**Exercise aim:** Read the lines below. Copy out any that hold the string "picture".

**Scripts that build scenes:**
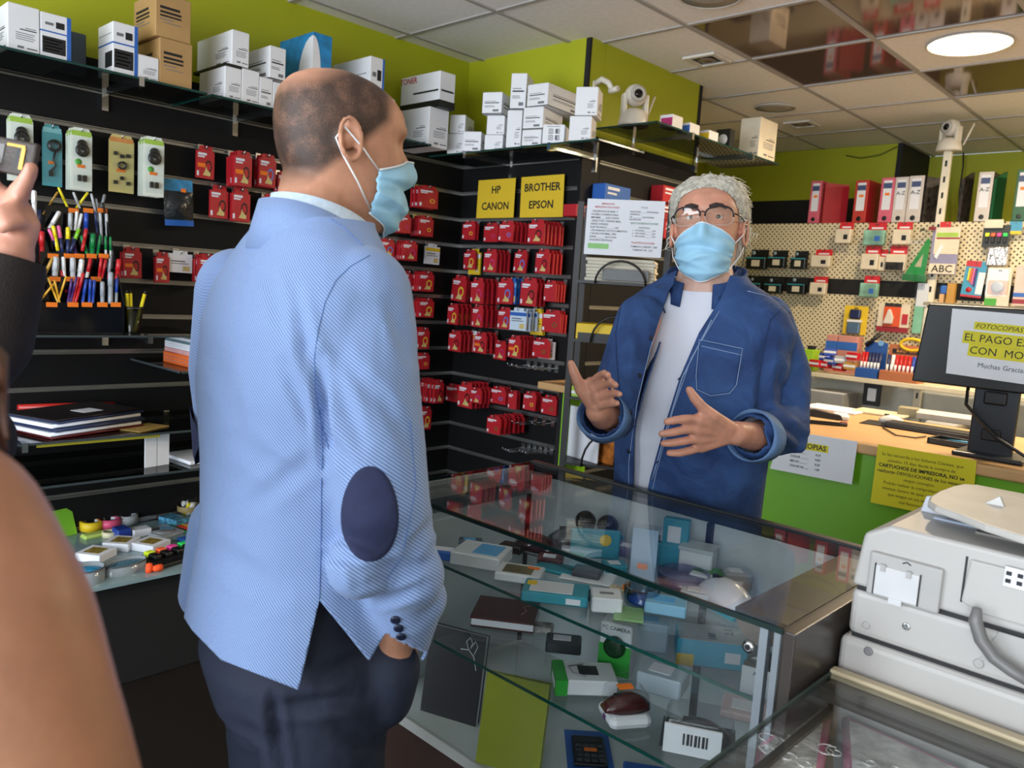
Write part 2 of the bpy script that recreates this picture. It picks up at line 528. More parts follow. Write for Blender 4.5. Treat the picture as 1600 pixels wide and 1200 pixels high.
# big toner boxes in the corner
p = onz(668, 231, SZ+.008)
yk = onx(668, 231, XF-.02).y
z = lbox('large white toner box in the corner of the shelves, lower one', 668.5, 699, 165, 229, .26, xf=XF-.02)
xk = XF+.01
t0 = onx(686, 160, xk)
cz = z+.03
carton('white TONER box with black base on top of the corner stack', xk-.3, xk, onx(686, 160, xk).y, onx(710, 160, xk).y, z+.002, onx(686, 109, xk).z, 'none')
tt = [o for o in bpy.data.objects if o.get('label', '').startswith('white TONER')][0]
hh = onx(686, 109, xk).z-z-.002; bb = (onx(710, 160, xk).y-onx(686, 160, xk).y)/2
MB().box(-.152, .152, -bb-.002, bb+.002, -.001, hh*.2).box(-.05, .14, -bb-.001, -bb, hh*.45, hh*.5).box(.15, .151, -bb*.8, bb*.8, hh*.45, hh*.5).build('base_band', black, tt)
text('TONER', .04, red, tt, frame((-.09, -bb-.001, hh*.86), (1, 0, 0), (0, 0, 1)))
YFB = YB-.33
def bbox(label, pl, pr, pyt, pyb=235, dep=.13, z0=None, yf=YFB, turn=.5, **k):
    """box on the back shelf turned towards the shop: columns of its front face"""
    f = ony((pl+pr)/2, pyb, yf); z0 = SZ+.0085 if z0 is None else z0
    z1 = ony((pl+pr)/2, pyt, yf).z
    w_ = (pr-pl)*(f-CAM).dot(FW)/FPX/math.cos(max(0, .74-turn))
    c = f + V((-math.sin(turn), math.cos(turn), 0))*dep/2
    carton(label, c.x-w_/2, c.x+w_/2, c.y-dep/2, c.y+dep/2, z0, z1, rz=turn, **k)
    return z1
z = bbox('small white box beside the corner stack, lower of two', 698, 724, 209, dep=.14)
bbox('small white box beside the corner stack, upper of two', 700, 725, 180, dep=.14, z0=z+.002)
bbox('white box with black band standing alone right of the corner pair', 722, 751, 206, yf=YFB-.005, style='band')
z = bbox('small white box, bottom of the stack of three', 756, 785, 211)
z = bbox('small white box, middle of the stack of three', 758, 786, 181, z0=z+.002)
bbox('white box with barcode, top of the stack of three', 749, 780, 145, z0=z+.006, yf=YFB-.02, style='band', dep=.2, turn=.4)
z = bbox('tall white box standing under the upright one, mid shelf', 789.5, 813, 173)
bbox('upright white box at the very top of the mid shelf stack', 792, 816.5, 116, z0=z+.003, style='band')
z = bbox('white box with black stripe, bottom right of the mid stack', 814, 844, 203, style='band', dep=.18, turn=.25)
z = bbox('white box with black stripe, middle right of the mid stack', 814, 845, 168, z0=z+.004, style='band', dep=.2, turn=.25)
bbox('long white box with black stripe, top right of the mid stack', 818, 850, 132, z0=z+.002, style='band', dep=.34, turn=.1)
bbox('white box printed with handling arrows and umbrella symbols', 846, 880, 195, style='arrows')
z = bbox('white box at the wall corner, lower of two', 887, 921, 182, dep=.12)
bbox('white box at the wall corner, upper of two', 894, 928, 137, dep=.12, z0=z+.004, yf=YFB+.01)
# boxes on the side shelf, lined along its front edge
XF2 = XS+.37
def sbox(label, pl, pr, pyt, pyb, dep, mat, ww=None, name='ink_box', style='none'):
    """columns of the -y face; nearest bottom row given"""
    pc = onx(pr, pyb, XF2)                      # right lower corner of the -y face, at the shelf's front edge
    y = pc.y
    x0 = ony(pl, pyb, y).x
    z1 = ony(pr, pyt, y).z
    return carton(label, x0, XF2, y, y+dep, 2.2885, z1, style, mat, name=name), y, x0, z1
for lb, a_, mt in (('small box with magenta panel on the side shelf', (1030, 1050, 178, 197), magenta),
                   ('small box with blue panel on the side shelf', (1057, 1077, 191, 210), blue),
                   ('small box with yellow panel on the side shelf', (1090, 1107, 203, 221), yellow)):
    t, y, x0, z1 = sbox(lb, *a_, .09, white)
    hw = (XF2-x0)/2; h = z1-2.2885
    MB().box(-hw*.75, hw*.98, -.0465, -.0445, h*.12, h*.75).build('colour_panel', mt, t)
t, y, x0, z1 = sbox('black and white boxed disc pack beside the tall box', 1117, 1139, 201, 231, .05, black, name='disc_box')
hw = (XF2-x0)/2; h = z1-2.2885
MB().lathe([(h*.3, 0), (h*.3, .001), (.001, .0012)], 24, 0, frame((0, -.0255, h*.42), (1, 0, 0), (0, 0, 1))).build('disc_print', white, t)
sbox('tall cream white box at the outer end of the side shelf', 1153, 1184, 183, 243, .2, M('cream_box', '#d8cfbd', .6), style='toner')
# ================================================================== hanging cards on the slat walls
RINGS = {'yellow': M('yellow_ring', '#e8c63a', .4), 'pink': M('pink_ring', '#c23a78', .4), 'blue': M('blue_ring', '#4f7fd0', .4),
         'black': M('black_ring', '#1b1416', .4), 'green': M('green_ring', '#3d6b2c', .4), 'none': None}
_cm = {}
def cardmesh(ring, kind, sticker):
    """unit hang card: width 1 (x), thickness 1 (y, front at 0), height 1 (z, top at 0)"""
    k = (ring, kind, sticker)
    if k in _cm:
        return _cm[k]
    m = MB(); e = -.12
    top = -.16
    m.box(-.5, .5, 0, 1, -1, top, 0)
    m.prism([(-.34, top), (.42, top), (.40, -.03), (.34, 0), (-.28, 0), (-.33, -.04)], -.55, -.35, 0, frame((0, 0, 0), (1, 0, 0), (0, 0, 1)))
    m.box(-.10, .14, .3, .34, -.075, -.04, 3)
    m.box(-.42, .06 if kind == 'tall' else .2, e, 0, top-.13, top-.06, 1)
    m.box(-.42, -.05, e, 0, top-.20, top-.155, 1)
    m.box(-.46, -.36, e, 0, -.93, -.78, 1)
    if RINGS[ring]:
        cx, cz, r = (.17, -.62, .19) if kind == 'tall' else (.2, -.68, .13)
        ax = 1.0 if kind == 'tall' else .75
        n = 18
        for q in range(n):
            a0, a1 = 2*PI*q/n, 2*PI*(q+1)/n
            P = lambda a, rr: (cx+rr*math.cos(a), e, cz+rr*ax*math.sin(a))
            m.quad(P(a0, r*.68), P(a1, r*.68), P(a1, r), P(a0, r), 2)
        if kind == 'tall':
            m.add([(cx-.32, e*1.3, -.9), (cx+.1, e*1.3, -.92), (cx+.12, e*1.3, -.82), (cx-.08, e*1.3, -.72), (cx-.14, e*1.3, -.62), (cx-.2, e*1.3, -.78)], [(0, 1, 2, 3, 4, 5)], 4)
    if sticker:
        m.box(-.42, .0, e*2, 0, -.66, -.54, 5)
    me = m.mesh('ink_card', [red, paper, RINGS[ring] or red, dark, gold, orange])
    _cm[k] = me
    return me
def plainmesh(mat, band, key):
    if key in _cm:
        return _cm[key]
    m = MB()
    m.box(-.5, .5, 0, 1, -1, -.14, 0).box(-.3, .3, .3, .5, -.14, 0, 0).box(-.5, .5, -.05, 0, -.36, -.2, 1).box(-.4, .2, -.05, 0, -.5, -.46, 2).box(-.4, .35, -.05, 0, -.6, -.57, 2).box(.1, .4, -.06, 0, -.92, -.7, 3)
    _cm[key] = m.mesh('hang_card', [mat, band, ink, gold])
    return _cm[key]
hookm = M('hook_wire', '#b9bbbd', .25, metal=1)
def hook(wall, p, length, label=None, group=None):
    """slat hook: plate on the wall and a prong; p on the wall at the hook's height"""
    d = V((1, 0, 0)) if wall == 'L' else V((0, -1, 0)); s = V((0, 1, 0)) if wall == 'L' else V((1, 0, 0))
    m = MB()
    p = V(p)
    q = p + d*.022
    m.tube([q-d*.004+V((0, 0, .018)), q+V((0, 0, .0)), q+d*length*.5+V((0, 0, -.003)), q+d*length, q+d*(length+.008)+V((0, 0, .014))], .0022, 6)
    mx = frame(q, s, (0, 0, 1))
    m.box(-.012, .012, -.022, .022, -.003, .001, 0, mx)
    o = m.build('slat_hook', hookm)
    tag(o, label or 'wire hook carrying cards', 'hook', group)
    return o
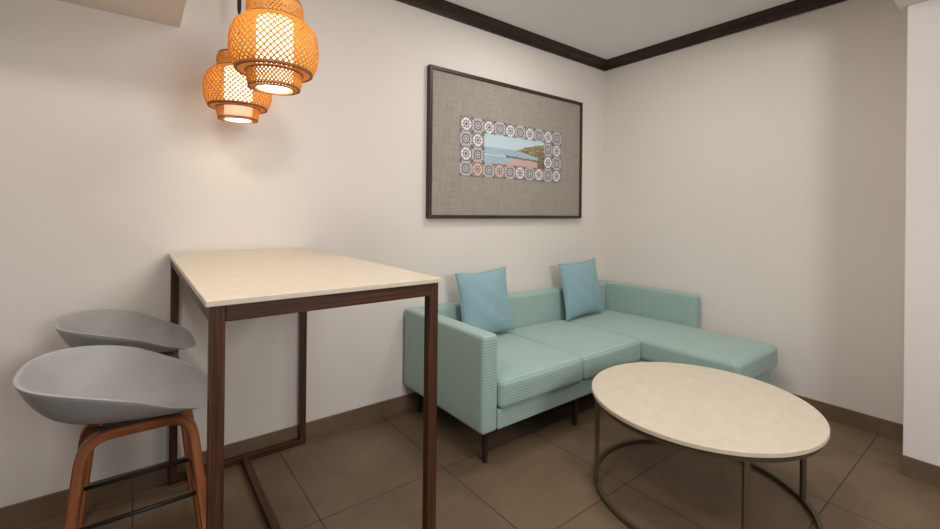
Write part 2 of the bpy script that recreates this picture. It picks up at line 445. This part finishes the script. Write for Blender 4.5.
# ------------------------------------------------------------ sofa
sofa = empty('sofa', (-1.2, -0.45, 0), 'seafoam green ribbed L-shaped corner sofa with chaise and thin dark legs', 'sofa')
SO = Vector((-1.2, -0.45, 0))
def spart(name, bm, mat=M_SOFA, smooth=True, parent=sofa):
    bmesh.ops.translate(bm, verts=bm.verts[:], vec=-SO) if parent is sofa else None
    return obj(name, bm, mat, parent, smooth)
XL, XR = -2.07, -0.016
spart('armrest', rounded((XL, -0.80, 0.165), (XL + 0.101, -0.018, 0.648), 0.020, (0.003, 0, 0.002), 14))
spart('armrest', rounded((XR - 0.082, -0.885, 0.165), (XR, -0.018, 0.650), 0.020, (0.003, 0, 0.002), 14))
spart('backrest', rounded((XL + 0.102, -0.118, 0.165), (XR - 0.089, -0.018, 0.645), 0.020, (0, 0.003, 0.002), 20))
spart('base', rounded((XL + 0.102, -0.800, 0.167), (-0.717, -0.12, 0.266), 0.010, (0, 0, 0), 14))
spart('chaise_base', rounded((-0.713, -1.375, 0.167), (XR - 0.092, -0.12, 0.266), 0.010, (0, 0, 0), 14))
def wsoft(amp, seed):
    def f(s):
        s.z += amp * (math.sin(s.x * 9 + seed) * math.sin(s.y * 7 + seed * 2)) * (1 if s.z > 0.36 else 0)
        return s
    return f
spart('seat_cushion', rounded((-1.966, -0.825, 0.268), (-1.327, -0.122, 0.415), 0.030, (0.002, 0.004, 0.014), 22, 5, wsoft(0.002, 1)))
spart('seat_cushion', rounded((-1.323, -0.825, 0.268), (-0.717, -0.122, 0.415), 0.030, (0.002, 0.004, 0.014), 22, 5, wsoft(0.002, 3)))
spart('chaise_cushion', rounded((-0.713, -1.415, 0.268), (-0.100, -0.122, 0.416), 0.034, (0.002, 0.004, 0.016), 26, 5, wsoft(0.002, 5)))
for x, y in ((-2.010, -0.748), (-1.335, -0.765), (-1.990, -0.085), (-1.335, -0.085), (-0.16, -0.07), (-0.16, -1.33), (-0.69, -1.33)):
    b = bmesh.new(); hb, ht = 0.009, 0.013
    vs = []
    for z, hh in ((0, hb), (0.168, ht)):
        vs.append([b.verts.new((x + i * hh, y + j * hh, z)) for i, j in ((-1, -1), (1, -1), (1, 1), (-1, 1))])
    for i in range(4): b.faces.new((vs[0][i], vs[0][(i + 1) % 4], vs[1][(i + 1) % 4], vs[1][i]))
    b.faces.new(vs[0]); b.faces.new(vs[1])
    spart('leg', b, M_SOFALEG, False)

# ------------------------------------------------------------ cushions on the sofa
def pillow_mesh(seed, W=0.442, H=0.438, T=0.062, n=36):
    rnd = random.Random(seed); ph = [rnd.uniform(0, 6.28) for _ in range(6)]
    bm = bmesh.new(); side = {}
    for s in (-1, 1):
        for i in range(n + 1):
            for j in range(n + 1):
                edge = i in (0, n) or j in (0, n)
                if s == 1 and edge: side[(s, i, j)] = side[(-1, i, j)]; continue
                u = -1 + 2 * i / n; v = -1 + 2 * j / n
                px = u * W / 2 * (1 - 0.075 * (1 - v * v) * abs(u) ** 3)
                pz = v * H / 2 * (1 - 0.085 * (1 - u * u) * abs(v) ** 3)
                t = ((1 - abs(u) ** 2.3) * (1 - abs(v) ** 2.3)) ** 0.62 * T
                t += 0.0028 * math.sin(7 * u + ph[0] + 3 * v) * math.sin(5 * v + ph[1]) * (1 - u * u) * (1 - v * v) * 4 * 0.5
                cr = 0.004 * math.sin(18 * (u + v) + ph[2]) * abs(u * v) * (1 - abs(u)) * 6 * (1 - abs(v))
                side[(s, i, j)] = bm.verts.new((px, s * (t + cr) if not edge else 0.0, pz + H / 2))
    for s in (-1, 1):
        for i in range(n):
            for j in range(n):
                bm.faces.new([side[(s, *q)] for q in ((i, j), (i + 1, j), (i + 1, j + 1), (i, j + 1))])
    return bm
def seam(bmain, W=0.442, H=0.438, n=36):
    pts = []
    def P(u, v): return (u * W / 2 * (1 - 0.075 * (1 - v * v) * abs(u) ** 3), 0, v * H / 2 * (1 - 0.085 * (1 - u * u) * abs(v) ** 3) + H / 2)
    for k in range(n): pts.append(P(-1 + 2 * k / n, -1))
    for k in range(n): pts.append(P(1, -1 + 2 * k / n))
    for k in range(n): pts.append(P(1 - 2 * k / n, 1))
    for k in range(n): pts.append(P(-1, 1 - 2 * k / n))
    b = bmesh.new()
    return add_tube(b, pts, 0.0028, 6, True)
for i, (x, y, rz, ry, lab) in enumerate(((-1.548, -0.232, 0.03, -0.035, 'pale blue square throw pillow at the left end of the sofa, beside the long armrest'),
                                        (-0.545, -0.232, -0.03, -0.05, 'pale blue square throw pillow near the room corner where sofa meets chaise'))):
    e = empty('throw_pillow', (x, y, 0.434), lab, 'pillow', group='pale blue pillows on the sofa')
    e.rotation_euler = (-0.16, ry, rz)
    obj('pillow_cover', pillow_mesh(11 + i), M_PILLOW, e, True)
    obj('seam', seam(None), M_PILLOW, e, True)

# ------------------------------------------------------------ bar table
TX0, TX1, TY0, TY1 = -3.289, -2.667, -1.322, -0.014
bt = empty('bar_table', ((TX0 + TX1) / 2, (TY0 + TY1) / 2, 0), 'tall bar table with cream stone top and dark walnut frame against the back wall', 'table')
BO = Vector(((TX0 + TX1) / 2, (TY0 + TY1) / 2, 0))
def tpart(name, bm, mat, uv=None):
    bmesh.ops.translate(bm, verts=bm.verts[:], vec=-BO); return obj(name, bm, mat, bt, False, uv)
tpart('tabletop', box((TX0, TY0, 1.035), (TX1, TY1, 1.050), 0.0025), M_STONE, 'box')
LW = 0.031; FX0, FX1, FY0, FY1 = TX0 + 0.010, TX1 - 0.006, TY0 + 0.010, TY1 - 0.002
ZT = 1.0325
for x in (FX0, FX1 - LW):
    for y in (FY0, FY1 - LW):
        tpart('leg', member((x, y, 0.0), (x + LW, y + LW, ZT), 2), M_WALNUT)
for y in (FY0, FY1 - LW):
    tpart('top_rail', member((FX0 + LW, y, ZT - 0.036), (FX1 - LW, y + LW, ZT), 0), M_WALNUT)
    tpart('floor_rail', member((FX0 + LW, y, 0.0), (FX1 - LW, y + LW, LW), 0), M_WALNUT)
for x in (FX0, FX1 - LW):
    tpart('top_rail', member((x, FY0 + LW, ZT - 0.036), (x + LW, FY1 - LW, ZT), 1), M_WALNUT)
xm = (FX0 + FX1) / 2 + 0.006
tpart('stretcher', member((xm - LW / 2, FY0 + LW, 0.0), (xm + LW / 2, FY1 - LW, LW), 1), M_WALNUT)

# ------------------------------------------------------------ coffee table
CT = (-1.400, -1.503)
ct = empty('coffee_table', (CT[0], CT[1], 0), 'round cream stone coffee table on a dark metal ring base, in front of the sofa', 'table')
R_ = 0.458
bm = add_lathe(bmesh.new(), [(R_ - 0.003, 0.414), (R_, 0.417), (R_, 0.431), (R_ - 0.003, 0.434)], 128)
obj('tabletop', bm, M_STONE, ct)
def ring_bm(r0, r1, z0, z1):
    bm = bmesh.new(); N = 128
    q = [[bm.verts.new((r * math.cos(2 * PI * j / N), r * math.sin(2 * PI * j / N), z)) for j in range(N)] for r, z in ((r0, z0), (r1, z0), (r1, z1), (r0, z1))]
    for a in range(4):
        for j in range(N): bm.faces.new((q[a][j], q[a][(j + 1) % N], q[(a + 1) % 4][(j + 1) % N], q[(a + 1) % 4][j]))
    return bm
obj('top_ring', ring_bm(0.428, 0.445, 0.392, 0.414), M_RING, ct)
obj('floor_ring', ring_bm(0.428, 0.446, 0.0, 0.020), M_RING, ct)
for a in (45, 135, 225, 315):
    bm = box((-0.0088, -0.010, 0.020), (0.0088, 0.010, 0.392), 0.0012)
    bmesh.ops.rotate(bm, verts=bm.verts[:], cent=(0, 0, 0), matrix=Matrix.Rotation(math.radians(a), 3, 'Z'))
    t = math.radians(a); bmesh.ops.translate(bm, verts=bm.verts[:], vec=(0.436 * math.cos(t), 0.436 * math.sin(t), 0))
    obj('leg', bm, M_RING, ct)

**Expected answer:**
Write part 2 of the bpy script that recreates this picture. It picks up at line 528. More parts follow. Write for Blender 4.5. Treat the picture as 1600 pixels wide and 1200 pixels high.
Write part 2 of the bpy script that recreates this picture. It picks up at line 445. This part finishes the script. Write for Blender 4.5.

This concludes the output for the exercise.